* [Exercise aim]:
Without the pictures, output the lines of the material from the very first through the one that holds "panel('information_sign', 'white text".
# start of Information supplied
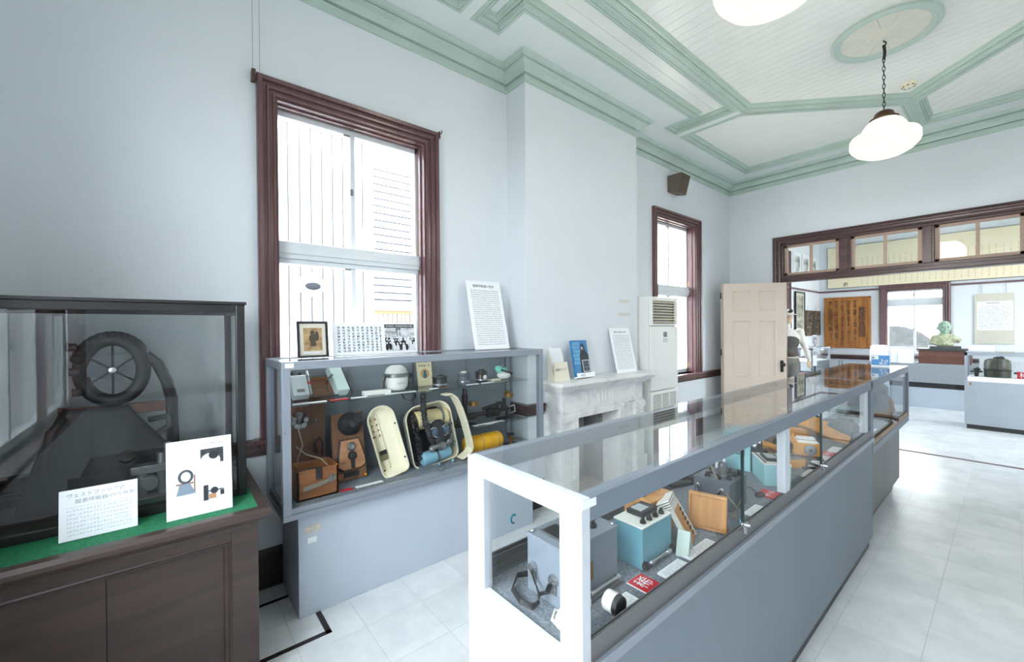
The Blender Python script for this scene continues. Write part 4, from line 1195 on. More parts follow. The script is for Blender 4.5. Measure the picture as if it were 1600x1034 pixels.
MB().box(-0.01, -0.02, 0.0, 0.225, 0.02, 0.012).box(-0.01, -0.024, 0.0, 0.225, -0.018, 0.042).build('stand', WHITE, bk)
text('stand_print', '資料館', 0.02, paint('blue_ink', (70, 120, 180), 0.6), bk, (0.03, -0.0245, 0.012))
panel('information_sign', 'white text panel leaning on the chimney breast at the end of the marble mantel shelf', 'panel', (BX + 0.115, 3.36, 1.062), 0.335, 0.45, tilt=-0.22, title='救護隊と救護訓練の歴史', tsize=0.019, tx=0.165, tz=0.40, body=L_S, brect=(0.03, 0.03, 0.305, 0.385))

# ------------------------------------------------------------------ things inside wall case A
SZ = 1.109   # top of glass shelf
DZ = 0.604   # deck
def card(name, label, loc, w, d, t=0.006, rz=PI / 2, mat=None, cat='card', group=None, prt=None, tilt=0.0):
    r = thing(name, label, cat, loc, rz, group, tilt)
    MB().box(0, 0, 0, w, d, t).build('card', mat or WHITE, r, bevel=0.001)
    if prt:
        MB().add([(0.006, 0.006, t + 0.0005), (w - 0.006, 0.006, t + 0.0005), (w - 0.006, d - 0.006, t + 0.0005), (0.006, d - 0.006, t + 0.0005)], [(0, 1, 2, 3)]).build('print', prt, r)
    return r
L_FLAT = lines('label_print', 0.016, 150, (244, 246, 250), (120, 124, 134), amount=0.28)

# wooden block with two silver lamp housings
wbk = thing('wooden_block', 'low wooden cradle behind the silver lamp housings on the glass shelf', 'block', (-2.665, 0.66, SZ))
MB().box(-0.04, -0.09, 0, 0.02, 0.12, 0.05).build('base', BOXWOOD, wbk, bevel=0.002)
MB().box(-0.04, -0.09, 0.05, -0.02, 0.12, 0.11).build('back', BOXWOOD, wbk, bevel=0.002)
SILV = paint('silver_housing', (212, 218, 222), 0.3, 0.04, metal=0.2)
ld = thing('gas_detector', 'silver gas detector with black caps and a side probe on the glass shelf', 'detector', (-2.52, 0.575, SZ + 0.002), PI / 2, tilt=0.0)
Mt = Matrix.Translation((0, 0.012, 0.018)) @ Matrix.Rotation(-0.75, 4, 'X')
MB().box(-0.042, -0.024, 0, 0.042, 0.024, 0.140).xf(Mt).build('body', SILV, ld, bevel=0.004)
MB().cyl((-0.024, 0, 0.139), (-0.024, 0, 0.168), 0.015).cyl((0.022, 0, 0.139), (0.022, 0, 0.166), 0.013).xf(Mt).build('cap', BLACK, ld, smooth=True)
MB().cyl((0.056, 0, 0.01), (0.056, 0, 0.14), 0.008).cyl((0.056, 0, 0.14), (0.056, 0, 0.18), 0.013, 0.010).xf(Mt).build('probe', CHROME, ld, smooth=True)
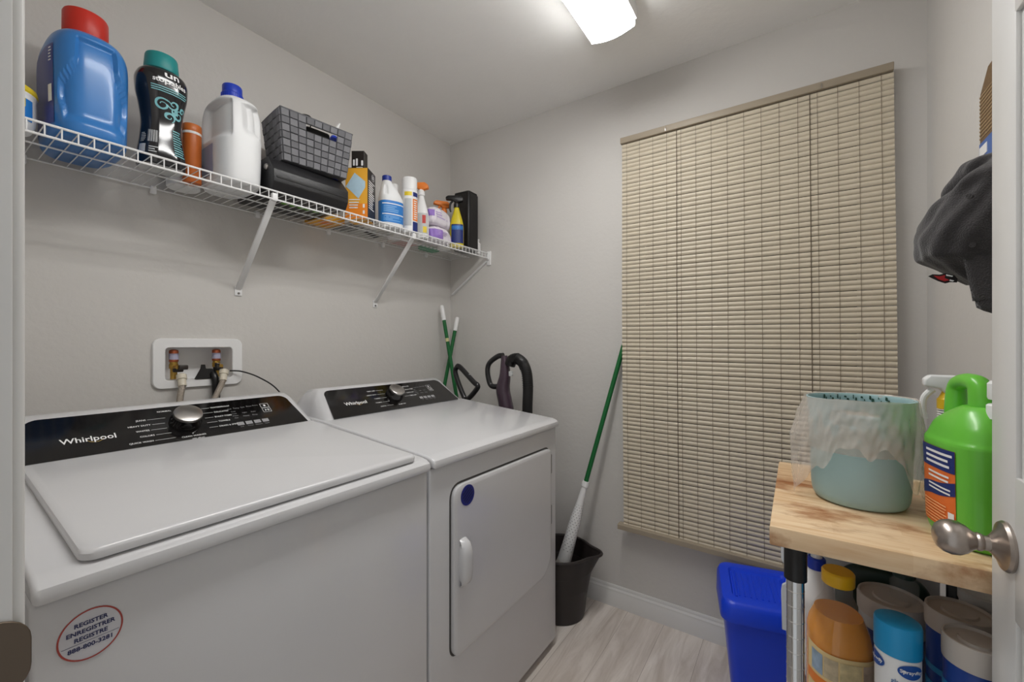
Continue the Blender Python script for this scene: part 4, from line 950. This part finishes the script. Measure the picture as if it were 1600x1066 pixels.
# end of Information supplied
* [Solution for this exercise]:
The Blender Python script for this scene continues. Write part 4, from line 1195 on. More parts follow. The script is for Blender 4.5. Measure the picture as if it were 1600x1034 pixels.
MB().box(-0.01, -0.02, 0.0, 0.225, 0.02, 0.012).box(-0.01, -0.024, 0.0, 0.225, -0.018, 0.042).build('stand', WHITE, bk)
text('stand_print', '資料館', 0.02, paint('blue_ink', (70, 120, 180), 0.6), bk, (0.03, -0.0245, 0.012))
panel('information_sign', 'white text panel leaning on the chimney breast at the end of the marble mantel shelf', 'panel', (BX + 0.115, 3.36, 1.062), 0.335, 0.45, tilt=-0.22, title='救護隊と救護訓練の歴史', tsize=0.019, tx=0.165, tz=0.40, body=L_S, brect=(0.03, 0.03, 0.305, 0.385))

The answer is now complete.